А бывает, что я рассказываю про хоспис, про взрослый и про детский, про то, что смерть, разумеется, неизбежна, но можно лишить ее отвратительных инструментов, с которыми она приходит: боли, грязи и унижения.
А больше всего я люблю рассказывать про несовершенный остеогенез — про хрупких детей, которых отличает удивительная доброжелательность.
Студенты слушают меня и говорят: «Как вы все это выдерживаете?» Как будто нужна какая-то особая выдержка, чтобы катать ребенка на велосипеде, обнимать ребенка или есть оладьи. Некоторые студенты потом в социальных сетях пишут, что Панюшкин на протяжении целой академической пары выжимал из них слезы. Иногда пишут, что спекулировал на детях и давил на жалость.
Это очень странно.
Я рассказываю им про счастливый, лучший мир. В мире, про который я рассказываю, неходячие дети катаются на велосипедах, немые читают, парализованные танцуют, безумцы не бывают отвергнуты, а старики умирают без боли. В мире, про который я рассказываю, люди чувствуют себя хрупкими и оттого особенно доброжелательны друг к другу.
Но почти никогда, почти никто из студентов не подходит ко мне после лекций и не говорит, что тоже хотел бы в мой прекрасный мир.
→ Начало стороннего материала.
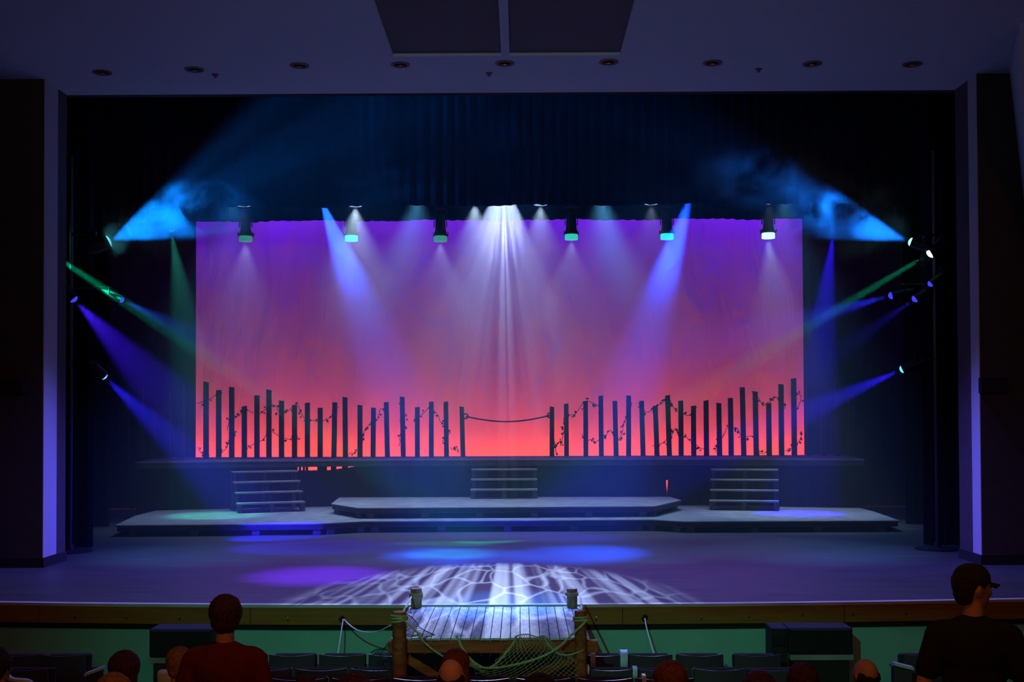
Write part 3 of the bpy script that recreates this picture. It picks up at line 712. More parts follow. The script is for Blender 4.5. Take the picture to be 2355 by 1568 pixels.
# ---------------------------------------------------------------- haze
hz = MB().box(-11.5, 11.5, 17.9, 28.15, -.06, 9.3).build('haze', M['gap_shade'])
hm = bpy.data.materials.new('thin_haze'); hm.use_nodes = True; nt = hm.node_tree; nt.nodes.clear()
out = nt.nodes.new('ShaderNodeOutputMaterial'); vs = nt.nodes.new('ShaderNodeVolumeScatter')
vs.inputs['Color'].default_value = (1, 1, 1, 1); vs.inputs['Density'].default_value = 0.017; vs.inputs['Anisotropy'].default_value = .25
nt.links.new(vs.outputs[0], out.inputs['Volume'])
hz.data.materials.clear(); hz.data.materials.append(hm)
tag(hz, 'thin theatrical haze hanging over the whole stage', 'haze', kind='stuff')
def plume(x0, x1, y0, y1, D0, D1_, dens, lab, seed, ns=1.6, squash=(1, 1, 1), bound=0, lo=.42):
    a, b_ = P(x0, y1, (D0 + D1_) / 2), P(x1, y0, (D0 + D1_) / 2)
    cc = Vector(((a.x + b_.x) / 2, (D0 + D1_) / 2, (a.z + b_.z) / 2)); h = ((b_.x - a.x) / 2, (D1_ - D0) / 2, (b_.z - a.z) / 2)
    g = MB(); g.lathe([(math.sin(k * math.pi / 10), -math.cos(k * math.pi / 10)) for k in range(11)], 20, cap=False)
    g.v = [Vector((v.x * h[0], v.y * h[1], v.z * h[2])) for v in g.v]
    o = g.build('smoke_plume', M['gap_shade']); o.location = cc
    m = bpy.data.materials.new('smoke_' + str(seed)); m.use_nodes = True; nt = m.node_tree; nt.nodes.clear(); n = nt.nodes; l = nt.links
    out = n.new('ShaderNodeOutputMaterial'); vs = n.new('ShaderNodeVolumeScatter'); vs.inputs['Anisotropy'].default_value = .25
    vs.inputs['Color'].default_value = (1, 1, 1, 1)
    tc = n.new('ShaderNodeTexCoord')
    mp = n.new('ShaderNodeMapping'); mp.inputs['Scale'].default_value = (1 / h[0], 1 / h[1], 1 / h[2]); l.new(tc.outputs['Object'], mp.inputs[0])
    ln = n.new('ShaderNodeVectorMath'); ln.operation = 'LENGTH'; l.new(mp.outputs[0], ln.inputs[0])
    fo = n.new('ShaderNodeMapRange'); fo.interpolation_type = 'SMOOTHSTEP'; fo.inputs['From Min'].default_value = 1; fo.inputs['From Max'].default_value = .35
    l.new(ln.outputs['Value'], fo.inputs['Value'])
    m2 = n.new('ShaderNodeMapping'); m2.inputs['Scale'].default_value = squash; m2.inputs['Location'].default_value = (seed, seed * 2, 0); l.new(tc.outputs['Object'], m2.inputs[0])
    nz = n.new('ShaderNodeTexNoise'); nz.inputs['Scale'].default_value = ns; nz.inputs['Detail'].default_value = 3; nz.inputs['Distortion'].default_value = .5; l.new(m2.outputs[0], nz.inputs['Vector'])
    nr = n.new('ShaderNodeMapRange'); nr.inputs['From Min'].default_value = lo; nr.inputs['From Max'].default_value = .68; l.new(nz.outputs['Fac'], nr.inputs['Value'])
    mu = n.new('ShaderNodeMath'); mu.operation = 'MULTIPLY'; l.new(fo.outputs[0], mu.inputs[0])
    if bound: mu.inputs[1].default_value = .7
    else: l.new(nr.outputs[0], mu.inputs[1])
    m3 = n.new('ShaderNodeMath'); m3.operation = 'MULTIPLY'; m3.inputs[1].default_value = dens; l.new(mu.outputs[0], m3.inputs[0])
    l.new(m3.outputs[0], vs.inputs['Density']); l.new(vs.outputs[0], out.inputs['Volume'])
    o.data.materials.clear(); o.data.materials.append(m)
    tag(o, lab, 'smoke', 'smoke plumes in the side beams', 'stuff')
plume(215, 640, 400, 620, 17.98, 19.25, 3.2, 'bluish smoke drifting through the broad fan beam on the left', 3, 1.5)
plume(228, 300, 505, 600, 18.2, 19.0, 22, 'dense smoke wisp added to give the left cyan lens its glare', 5, 1.0)  # extra smoke put here to make the lens glare
plume(985, 1330, 230, 880, 21.6, 24.95, .16, 'soft smoke added to strengthen the white streaked centre beam', 21, .8, bound=2, lo=.2)  # haze thickened in the three overhead beams so they show brighter
plume(670, 990, 270, 840, 21.0, 24.0, .16, 'soft smoke added to strengthen the blue beam left of centre', 31, .8, bound=2, lo=.2)
plume(1340, 1660, 270, 840, 21.0, 24.0, .16, 'soft smoke added to strengthen the blue beam right of centre', 41, .8, bound=2, lo=.2)
plume(1780, 2110, 380, 620, 17.98, 19.25, 4.4, 'bluish smoke curling through the fan beam on the right', 8, 1.9)
plume(1560, 1960, 310, 500, 17.98, 19.25, 2.6, 'thin smoke rising above the right fan beam, over the border curtain', 12, 1.3)

# ---------------------------------------------------------------- dock in front of the stage
DX0, DX1, DD0, DD1, DZ = -1.27, .665, 11.5, 13.37, -.015
dock = thing('wooden_dock', 'wooden dock of narrow grey planks projecting from the centre of the stage', 'dock', ((DX0 + DX1) / 2, 12.4, fz(12.4)))
npl = 20; pw_ = (DX1 - DX0) / npl
for k in range(npl):
    x = DX0 + k * pw_; dz = rnd.uniform(-.003, .002); e = rnd.uniform(-.012, .01)
    MB().box(x + .003, x + pw_ - .003, DD0 - .02 + e, DD1 - .0, DZ - .022 + dz, DZ + dz).build('plank', M['dock'], dock, bevel=.002)
MB().box(DX0 - .03, DX1 + .08, DD0, DD0 + .04, -.072, -.04).build('top_board', M['beam'], dock, bevel=.003)
MB().box(DX0 - .03, DX1 + .08, DD0 - .035, DD0 - .001, -.16, -.045).build('front_beam', M['beam'], dock, bevel=.005)
for x in (DX0, DX1 - .04): MB().box(x, x + .04, DD0 + .05, DD1, -.16, -.04).build('side_beam', M['beam'], dock)
for y in (12.1, 12.7): MB().box(DX0 + .05, DX1 - .05, y, y + .04, -.14, -.04).build('joist', M['beam'], dock)
def plank_between(a, b_, w_, th, name, m, parent):
    a, b_ = Vector(a), Vector(b_); d = (b_ - a).normalized(); up = Vector((0, 1, 0)).cross(d).normalized() * w_ / 2; o = Vector((0, th / 2, 0))
    return MB().hexa([a - up - o, b_ - up - o, b_ - up + o, a - up + o, a + up - o, b_ + up - o, b_ + up + o, a + up + o]).build(name, m, parent, bevel=.004)
DFc = 11.56
plank_between(P(918, 1503, DFc), P(1012, 1560, DFc), .085, .04, 'brace', M['beam'], dock)
plank_between(P(1012, 1560, DFc), P(1060, 1589, DFc), .085, .04, 'brace', M['beam'], dock)
plank_between(P(1338, 1503, DFc), P(1190, 1572, DFc), .085, .04, 'brace', M['beam'], dock)
plank_between(P(1338, 1535, DFc + .3), P(1250, 1556, DFc + .3), .075, .04, 'brace', M['beam'], dock)
def piling(px, pytop, D, zbot, r, lab, mtl):
    top = P(px, pytop, D)
    t = thing('dock_piling', lab, 'post', (top.x, D, zbot), 'round dock pilings')
    pr = [(r * .98, 0)]; H = top.z - zbot
    for k in range(1, 9): pr.append((r * (1 + rnd.uniform(-.04, .04)), H * k / 9))
    pr += [(r * 1.0, H - .01), (r * .93, H)]
    MB().lathe([(a, b_ + zbot) for a, b_ in pr], 14, (top.x, D, 0)).build('timber', mtl, t, True)
    return t, top
def wrap(t, c, r, n, m='rope', rr=.011, tilt=.0):
    for k in range(n):
        pts = [(c.x + math.cos(u) * (r + rr * .7), c.y + math.sin(u) * (r + rr * .7), c.z + k * rr * 1.9 + tilt * math.cos(u + k)) for u in [j * math.pi / 10 for j in range(21)]]
        MB().tube(pts, rr, 6).build('rope_wrap', M[m], t, True)
fl, tfl = piling(918.5, 1406, 11.53 - .12, fz(11.4) + .001, .068, 'front left dock piling, rope wrapped, reddish in the house light', M['beam'])
fr, tfr = piling(1335, 1404, 11.53 - .12, fz(11.4) + .001, .058, 'front right dock piling with a rope tied round it', M['beam'])
bl, tbl = piling(957.5, 1353, 13.33, DZ + .003, .062, 'back left mooring post at the stage edge, rope wrapped', M['piling'])
br, tbr = piling(1315.5, 1353, 13.33, DZ + .003, .060, 'back right mooring post at the stage edge with a knotted rope', M['piling'])
wrap(bl, P(957, 1373, 13.33), .062, 3); wrap(br, P(1315, 1367, 13.33), .060, 2)
wrap(fl, P(918, 1426, 11.41), .07, 3, tilt=.01); wrap(fr, P(1335, 1424, 11.41), .06, 2, tilt=.006)
def rope(name, lab, cat, pts, r, m, group=None):
    pts = smooth_path([Vector(q) for q in pts], 6)
    t = thing(name, lab, cat, pts[0], group); MB().tube(pts, r, 6).build('strand', M[m], t, True); return t
rope('side_rope', 'thin pale rope from the back left to the front left dock piling', 'rope', [P(946, 1372, 13.25), P(940, 1385, 12.6), P(928, 1404, 11.5)], .009, 'cord', 'ropes on the dock')
rope('side_rope', 'pale rope from the back right to the front right dock piling', 'rope', [P(1333, 1368, 13.3), P(1336, 1384, 12.5), P(1338, 1404, 11.5)], .012, 'cord', 'ropes on the dock')
DR = 11.36
rope('dock_rope', 'rope hanging from the front left piling toward the middle of the dock', 'rope', [P(904, 1423, DR), P(922, 1423, DR - .03), P(938, 1434, DR), P(960, 1455, DR), P(976, 1477, DR), P(1000, 1497, DR), P(1020, 1510, DR), P(1045, 1530, DR)], .009, 'rope', 'ropes on the dock')
rope('dock_rope', 'thick rope swag looping under the middle of the dock front', 'rope', [P(1049, 1462, DR), P(1056, 1474, DR), P(1062, 1488, DR), P(1075, 1508, DR), P(1092, 1524, DR), P(1113, 1535, DR), P(1130, 1534, DR), P(1148, 1519, DR), P(1165, 1500, DR), P(1180, 1480, DR), P(1187, 1462, DR)], .012, 'rope', 'ropes on the dock')
rope('dock_rope', 'long rope rising from the swag to the front right piling', 'rope', [P(1100, 1533, DR - .03), P(1126, 1536, DR - .03), P(1160, 1533, DR - .03), P(1210, 1522, DR - .03), P(1255, 1506, DR - .03), P(1285, 1488, DR - .03), P(1310, 1464, DR - .03), P(1340, 1436, DR - .02), P(1350, 1424, DR - .02)], .012, 'rope', 'ropes on the dock')
rope('dock_rope', 'thin rope from the dock front to the right leg beneath the long rope', 'rope', [P(1251, 1460, DR), P(1260, 1480, DR), P(1280, 1500, DR), P(1297, 1506, DR), P(1320, 1503, DR), P(1342, 1494, DR)], .008, 'rope', 'ropes on the dock')
def net(lab, grid_pts, nu, nv, r, mtl, group='fishing nets on the dock'):
    """bilinear-ish patch from rows of control points, diamond mesh of twine"""
    def at(u, v):
        k = (len(grid_pts) - 1) * v; i0 = min(int(k), len(grid_pts) - 2); f = k - i0
        def row(rw, u):
            q = (len(rw) - 1) * u; a = min(int(q), len(rw) - 2); return rw[a].lerp(rw[a + 1], q - a)
        p = row(grid_pts[i0], u).lerp(row(grid_pts[i0 + 1], u), f)
        return p + Vector((.012 * math.sin(9 * v + 5 * u), .01 * math.sin(7 * u + 3 * v), .01 * math.sin(8 * u - 4 * v)))
    g = MB()
    for k in range(-nv, nu + 1):
        for sg in (1, -1):
            pts = []
            for j in range(nv * 2 + 1):
                v = j / (nv * 2); u = (k + (v * nv if sg > 0 else nv - v * nv)) / nu
                if 0 <= u <= 1: pts.append(at(u, v))
            if len(pts) > 1: g.tube(pts, r, 3, caps=False)
    t = thing('fishing_net', lab, 'net', at(.5, .0), group)
    o = g.build('mesh_twine', mtl, t); o['kind'] = 'stuff'
    e = [at(u / 10, 0) for u in range(11)]
    MB().tube(e, r * 1.8, 4).build('edge_cord', mtl, t)
net('fishing net hanging in front of the right half of the dock', [[P(1187, 1462, DR + .02), P(1215, 1460, DR + .02), P(1240, 1462, DR + .02), P(1255, 1464, DR)], [P(1165, 1490, DR), P(1215, 1488, DR - .03), P(1265, 1492, DR), P(1300, 1508, DR)], [P(1130, 1530, DR), P(1200, 1528, DR - .03), P(1270, 1530, DR), P(1341, 1520, DR)], [P(1092, 1550, DR), P(1180, 1562, DR), P(1270, 1562, DR), P(1343, 1556, DR)]], 17, 9, .0028, M['net'])
net('fishing net bunched over the front left corner of the dock planks', [[P(935, 1412, 11.75), P(962, 1438, 11.6), P(1003, 1463, 11.42)], [P(935, 1440, 11.45), P(960, 1458, 11.43), P(985, 1464, 11.42)], [P(930, 1456, 11.42), P(950, 1466, 11.42), P(975, 1472, 11.42)]], 14, 6, .0024, M['darkrope'])
net('fine net hanging beside the front left dock leg', [[P(852, 1500, 12.1), P(880, 1490, 12.0), P(905, 1470, 11.5)], [P(856, 1536, 12.1), P(880, 1538, 12.0), P(905, 1540, 11.5)]], 14, 9, .0024, M['darkrope'])
net('narrow net strip gathered along the thick rope swag', [[P(1057, 1482, DR), P(1075, 1512, DR), P(1100, 1534, DR), P(1120, 1540, DR)], [P(1066, 1504, DR), P(1078, 1526, DR), P(1092, 1540, DR), P(1110, 1545, DR)]], 16, 3, .0028, M['net'])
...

Предпочитают оставаться в своем мире, где беспрестанно идут войны, бесперечь все у всех воруют деньги, все всех хотят извести и все со всеми скандалят из-за всякой ерунды.
Довольно долго я не мог этого понять, а потом догадался. Христиане ведь тоже не хотят в рай, а мусульмане не хотят в Джанну, а древние викинги не хотели в Валгаллу.
Люди не хотят в лучший мир. Предпочитают собачиться друг с другом в этом мире.